There are many ways to categorize your to-do list to help you decide your priorities.
David Allen recommends you categorize by type of activity (calls, online work, offline computer work, errands, etc.). Then, when you are looking for the next thing to do, you can immediately look at the items that you can do in that context. (If you’re on a plane, you can often do offline computer work, but not online work, etc.)
Stephen Covey recommends you categorize by role (teacher, business owner, administrator, wife, etc.). This helps you ensure that you spend some time on each of the important areas of your life. It helps with life balance.
Here’s another way to divide them up: Growth, Maintenance, Repair.
Growth means taking something that is good or working and makes it better or more effective. This is the most exciting part of work for me. It uses your creativity. It keeps you on your toes. It also takes a lot of energy.
Maintenance means keeping something at the current quality level. Things work as well as they always have. After a spurt of growth, you need systems to maintain that advance and create a new normal that you can maintain.
Repair means taking something that is bad or broken and making it good or fixed — it brings it up to the normal quality level.
I came up with this threesome because I found that I would get ahead of myself, trying to develop new products and ideas (grow) faster than was healthy. To do it, I wound up neglecting ongoing projects (i.e., neglecting their maintenance). Those projects would eventually fall into a crisis (requiring repair), which disrupted everything else I was doing.
Here’s an analogy: If you over-fertilize a plant, it will grow very quickly, but in a scraggly kind of way, that weakens the overall plant.
You can become unbalanced in maintenance and repair, too.
If most of your time goes to maintaining your systems, you will start to stagnate. You will be busy, but never do anything new. The solution is to find ways to automate or delegate the routine work — or otherwise reduce the upkeep. That’s a growth task.

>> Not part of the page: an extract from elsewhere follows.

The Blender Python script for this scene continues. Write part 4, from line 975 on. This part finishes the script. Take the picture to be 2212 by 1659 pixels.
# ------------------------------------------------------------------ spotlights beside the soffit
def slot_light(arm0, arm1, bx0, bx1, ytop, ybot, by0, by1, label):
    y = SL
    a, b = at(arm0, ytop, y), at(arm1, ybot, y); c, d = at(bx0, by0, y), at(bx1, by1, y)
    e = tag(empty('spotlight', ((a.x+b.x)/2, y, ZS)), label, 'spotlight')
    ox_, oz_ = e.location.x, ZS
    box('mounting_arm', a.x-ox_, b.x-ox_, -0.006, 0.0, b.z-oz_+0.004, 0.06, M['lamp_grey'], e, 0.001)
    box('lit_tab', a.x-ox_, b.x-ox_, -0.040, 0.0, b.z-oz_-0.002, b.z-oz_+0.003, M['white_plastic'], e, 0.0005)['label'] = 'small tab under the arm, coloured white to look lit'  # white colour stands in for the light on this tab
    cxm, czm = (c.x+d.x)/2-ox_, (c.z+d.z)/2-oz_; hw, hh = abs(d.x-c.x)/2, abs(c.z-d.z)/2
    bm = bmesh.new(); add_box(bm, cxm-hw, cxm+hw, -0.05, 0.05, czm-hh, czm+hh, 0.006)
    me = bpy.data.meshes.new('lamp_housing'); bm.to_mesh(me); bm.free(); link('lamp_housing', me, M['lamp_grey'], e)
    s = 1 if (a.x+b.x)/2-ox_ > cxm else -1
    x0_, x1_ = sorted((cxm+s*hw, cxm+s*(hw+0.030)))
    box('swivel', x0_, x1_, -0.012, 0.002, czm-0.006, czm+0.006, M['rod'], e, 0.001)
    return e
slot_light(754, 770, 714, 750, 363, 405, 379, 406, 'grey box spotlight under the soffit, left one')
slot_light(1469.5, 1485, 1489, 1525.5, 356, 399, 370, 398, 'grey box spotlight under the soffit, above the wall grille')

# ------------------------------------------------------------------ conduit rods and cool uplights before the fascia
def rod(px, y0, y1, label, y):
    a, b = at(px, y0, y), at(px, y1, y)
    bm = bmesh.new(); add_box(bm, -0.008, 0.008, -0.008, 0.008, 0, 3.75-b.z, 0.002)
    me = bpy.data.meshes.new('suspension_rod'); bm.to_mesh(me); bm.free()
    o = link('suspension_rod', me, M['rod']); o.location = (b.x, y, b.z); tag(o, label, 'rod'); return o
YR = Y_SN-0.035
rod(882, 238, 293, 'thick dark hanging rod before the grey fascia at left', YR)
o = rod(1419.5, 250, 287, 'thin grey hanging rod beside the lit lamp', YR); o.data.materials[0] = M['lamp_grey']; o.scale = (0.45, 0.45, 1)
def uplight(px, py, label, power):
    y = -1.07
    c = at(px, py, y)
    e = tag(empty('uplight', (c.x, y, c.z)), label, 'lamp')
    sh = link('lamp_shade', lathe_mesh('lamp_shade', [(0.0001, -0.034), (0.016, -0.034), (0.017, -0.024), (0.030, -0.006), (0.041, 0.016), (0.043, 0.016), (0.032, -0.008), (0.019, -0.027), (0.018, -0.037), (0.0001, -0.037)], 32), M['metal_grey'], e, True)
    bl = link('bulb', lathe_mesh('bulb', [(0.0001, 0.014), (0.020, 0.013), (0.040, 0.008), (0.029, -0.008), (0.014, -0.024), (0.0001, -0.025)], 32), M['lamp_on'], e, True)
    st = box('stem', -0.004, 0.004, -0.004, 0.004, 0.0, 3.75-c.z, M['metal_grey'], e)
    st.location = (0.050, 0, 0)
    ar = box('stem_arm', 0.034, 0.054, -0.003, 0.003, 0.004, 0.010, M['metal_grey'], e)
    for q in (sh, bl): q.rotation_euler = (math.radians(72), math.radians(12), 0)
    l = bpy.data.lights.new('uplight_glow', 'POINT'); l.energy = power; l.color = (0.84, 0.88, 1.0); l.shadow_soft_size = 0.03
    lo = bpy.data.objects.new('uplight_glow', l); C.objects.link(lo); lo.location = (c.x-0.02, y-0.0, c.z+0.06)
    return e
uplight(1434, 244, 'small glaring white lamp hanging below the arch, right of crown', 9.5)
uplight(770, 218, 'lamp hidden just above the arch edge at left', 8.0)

If most of your time goes to repairing your systems, fixing problems, and cleaning up messes, you will enter a dark place where you are focused only on the negative. Mind you, even with great maintenance systems, things happen that require repair. There’s a flood in your basement. The software upgrade doesn’t work the way it used to. You have a new boss and you’re finding him/her hard to work with. But if you find that you are always focused on repair, you may need a major mental reset to establish a new normal that you can grow from. I’ll write about that in another newsletter.
So, when you are making your “to do” list, remember:
If all your time is devoted to growth, you set yourself up for failure.
If all your time is devoted to maintenance, you set yourself up for boredom.
If all your time is devoted to repair, you feel like a failure.
You need some of each. Maintenance and repair are necessary to support growth. Growth is necessary for life.